Sunday, January 04, 2009

Chosun Prosecution of Catholics

Catholicism is now a mainstream religion in (South) Korea, but this has not always been the case.

During the late Chosun dynasty, authorities saw Roman Catholicism as a "dangerous heterodoxy that intended a social revolution (The Chosun Government's Measures against Catholicism by Cho Kwang, Translated by Ch'oe Mi-hwa, in The Founding of Catholic Tradition in Korea, Ed. Chai-Shin Yu, Asian Humanities Press 2004)

Authorities attributed their then deepening feeling of crisis to the prevalence of Catholicism, but "were at a loss to account for its popularity among the lower classes."

So counter-measures were taken, including strengthening the Confucian culture, keeping the traditional value system and social order alive, and preventing the spread of Catholicism at the local level.

"If orthodoxy was clarified, they believed, the new heterodoxy would cease; they (also) prohibited the introduction and distribution of Catholic books ... (to deter the "corrupt practice of trading in the vile books")," Cho wrote.

Attempts were also made to persuade Catholics to leave the faith "by both mild means and persecution", and even through exiles and executions.

In 1791, the Chinsan event occurred, where Yun Chi-ch'ung and Kwon Sang-yon - in an attempt to follow Catholic teachings - burned their ancestral tablets.

"They were punished neither as rebels nor as immoralists but were given the punishments prescribed for those who were followers of heterodoxy and grave robbers. They were beheaded as grave robbers."

Earlier on, measures taken to counter Catholicism were milder, and included persuading Catholics to apostatize, granting a stay of execution to those who willingly abandoned Catholicism, and setting people free "after a beating if they had renounced Catholicism due to torture."

But authorities were highly puzzled as to why nobles could become involved in Catholicism.

"Though your position is low, you are still different from the really mean people. Why did you become a Catholic?" - stated a government material.

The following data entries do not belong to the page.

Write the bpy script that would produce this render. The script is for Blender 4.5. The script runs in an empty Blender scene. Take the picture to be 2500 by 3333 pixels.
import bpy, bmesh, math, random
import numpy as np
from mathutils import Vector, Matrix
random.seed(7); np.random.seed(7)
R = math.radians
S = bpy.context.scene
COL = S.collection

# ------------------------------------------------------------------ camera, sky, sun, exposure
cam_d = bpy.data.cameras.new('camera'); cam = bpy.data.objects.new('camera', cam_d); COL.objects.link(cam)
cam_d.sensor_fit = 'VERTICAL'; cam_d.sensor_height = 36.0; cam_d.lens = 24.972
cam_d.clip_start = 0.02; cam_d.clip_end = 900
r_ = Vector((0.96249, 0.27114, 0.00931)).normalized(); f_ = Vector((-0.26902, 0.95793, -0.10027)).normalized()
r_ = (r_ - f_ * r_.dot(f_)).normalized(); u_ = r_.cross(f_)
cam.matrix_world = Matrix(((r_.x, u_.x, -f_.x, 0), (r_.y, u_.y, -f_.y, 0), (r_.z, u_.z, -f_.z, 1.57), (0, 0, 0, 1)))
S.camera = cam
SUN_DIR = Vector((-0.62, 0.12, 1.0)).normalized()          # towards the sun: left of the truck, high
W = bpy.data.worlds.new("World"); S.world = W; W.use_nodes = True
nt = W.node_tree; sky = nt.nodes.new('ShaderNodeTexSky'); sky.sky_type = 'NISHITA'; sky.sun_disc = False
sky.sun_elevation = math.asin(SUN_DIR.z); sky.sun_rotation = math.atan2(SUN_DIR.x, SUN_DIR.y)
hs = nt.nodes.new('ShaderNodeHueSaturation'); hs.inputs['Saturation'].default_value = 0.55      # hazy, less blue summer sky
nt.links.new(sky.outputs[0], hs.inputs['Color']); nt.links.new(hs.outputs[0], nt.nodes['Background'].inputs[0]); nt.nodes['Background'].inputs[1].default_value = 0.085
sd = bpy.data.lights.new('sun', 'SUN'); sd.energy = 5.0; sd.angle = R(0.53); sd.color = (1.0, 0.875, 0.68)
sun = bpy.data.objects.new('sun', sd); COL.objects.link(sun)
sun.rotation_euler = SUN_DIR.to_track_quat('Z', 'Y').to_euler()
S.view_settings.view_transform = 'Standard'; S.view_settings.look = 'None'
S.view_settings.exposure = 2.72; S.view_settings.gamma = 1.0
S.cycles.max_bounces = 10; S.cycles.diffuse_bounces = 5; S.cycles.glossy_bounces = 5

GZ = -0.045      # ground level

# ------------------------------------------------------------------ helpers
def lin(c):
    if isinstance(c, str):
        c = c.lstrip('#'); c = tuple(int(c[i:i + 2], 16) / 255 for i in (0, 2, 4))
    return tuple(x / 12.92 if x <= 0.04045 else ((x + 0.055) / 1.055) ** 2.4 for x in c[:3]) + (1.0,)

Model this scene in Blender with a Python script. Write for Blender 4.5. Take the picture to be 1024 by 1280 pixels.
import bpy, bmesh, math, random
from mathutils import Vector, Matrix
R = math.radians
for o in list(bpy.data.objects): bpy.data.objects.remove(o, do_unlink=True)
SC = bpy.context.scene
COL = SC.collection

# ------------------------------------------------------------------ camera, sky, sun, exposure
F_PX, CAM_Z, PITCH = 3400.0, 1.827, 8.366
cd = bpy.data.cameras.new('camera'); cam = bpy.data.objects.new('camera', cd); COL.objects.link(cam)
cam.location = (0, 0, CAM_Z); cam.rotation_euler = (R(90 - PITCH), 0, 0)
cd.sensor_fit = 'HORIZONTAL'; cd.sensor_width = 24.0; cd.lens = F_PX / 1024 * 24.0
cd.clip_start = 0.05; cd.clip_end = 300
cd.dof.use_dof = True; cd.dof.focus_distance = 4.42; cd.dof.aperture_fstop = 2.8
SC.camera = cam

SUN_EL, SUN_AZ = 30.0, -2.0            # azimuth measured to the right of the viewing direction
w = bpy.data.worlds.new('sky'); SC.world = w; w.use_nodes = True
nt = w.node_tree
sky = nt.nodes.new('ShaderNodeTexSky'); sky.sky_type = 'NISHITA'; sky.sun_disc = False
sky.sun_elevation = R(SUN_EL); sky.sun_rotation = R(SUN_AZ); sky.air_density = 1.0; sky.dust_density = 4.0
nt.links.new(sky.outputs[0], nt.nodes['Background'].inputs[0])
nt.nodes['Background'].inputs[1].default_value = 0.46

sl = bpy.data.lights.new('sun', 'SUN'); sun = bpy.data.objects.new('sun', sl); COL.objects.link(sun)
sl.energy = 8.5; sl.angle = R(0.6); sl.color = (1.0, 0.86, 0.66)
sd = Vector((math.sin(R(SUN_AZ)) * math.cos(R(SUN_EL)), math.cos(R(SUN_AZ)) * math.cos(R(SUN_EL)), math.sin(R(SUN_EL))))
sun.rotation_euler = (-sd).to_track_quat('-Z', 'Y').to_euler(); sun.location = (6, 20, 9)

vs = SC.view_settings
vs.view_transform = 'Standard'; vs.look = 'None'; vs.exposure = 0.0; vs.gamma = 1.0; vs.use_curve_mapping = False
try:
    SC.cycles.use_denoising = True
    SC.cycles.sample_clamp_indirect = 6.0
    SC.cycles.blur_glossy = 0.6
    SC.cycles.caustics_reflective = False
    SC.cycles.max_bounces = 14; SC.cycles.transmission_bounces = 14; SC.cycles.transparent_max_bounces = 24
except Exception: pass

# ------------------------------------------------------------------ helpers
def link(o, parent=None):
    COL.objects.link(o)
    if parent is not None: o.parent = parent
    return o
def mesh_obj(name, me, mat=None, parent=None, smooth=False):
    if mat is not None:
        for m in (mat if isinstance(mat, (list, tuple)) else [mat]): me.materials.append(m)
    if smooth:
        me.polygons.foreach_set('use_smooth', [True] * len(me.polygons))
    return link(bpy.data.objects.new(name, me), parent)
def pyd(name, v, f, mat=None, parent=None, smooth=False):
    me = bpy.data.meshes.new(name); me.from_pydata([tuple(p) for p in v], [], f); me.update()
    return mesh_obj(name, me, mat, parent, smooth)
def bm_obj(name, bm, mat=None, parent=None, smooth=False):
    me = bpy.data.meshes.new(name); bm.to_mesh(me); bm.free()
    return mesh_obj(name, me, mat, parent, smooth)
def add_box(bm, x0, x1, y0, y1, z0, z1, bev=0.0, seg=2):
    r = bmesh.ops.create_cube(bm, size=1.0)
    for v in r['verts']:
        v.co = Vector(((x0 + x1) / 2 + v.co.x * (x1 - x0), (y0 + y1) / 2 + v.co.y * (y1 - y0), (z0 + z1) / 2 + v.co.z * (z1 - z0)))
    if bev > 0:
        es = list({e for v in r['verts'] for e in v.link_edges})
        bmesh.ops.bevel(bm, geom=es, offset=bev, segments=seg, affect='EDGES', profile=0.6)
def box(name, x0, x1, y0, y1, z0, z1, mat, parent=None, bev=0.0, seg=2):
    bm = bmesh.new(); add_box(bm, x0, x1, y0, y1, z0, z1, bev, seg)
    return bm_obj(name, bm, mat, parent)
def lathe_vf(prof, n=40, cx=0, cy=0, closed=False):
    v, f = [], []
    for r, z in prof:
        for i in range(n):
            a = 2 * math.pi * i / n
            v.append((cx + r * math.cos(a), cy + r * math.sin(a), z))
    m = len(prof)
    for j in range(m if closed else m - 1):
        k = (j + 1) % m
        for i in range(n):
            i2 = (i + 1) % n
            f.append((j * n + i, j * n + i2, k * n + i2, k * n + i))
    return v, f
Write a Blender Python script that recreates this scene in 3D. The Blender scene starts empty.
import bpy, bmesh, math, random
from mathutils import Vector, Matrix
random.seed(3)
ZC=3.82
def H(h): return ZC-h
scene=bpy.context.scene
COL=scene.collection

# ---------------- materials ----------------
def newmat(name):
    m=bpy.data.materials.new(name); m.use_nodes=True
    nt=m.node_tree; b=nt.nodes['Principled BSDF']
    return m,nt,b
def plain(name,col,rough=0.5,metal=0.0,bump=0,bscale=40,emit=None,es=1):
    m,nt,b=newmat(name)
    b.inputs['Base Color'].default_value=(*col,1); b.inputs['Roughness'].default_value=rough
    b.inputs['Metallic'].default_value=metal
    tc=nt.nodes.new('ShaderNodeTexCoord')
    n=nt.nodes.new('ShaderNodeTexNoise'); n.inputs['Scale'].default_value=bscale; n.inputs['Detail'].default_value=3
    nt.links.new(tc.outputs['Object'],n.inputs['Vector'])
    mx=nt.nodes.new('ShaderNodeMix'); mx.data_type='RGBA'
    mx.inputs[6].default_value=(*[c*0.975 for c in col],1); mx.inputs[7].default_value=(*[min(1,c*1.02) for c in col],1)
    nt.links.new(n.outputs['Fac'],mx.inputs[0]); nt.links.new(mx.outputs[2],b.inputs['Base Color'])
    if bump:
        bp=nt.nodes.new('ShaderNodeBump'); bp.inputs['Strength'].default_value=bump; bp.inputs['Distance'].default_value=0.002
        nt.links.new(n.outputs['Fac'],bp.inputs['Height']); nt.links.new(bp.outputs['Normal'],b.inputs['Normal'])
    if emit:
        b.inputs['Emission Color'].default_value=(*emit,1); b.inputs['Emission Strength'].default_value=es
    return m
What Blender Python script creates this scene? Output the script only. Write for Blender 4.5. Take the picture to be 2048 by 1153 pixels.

Cho Kwang noted that ordinary people saw the faith as a way to overcome "the conflict of pre-modern society".

But according to Yi Won-sun, the nobles "thought that Catholicism sought for a better and higher value", and because they hoped "to find an outlet for the human agony in the absurd reality of late Chosun society, not through institutional innovation nor through industrialization, but through searching for the value of a new idea."

"They accepting Catholicism was an effort to seek something for humanity, and they were intellectuals looking forward to the future, " (The Sirhak Scholars' Perspectives on Sohak, in The Founding of Catholic Faith in Korea, Ed. Chai-shin Yu, Asian Humanities Press, 2004).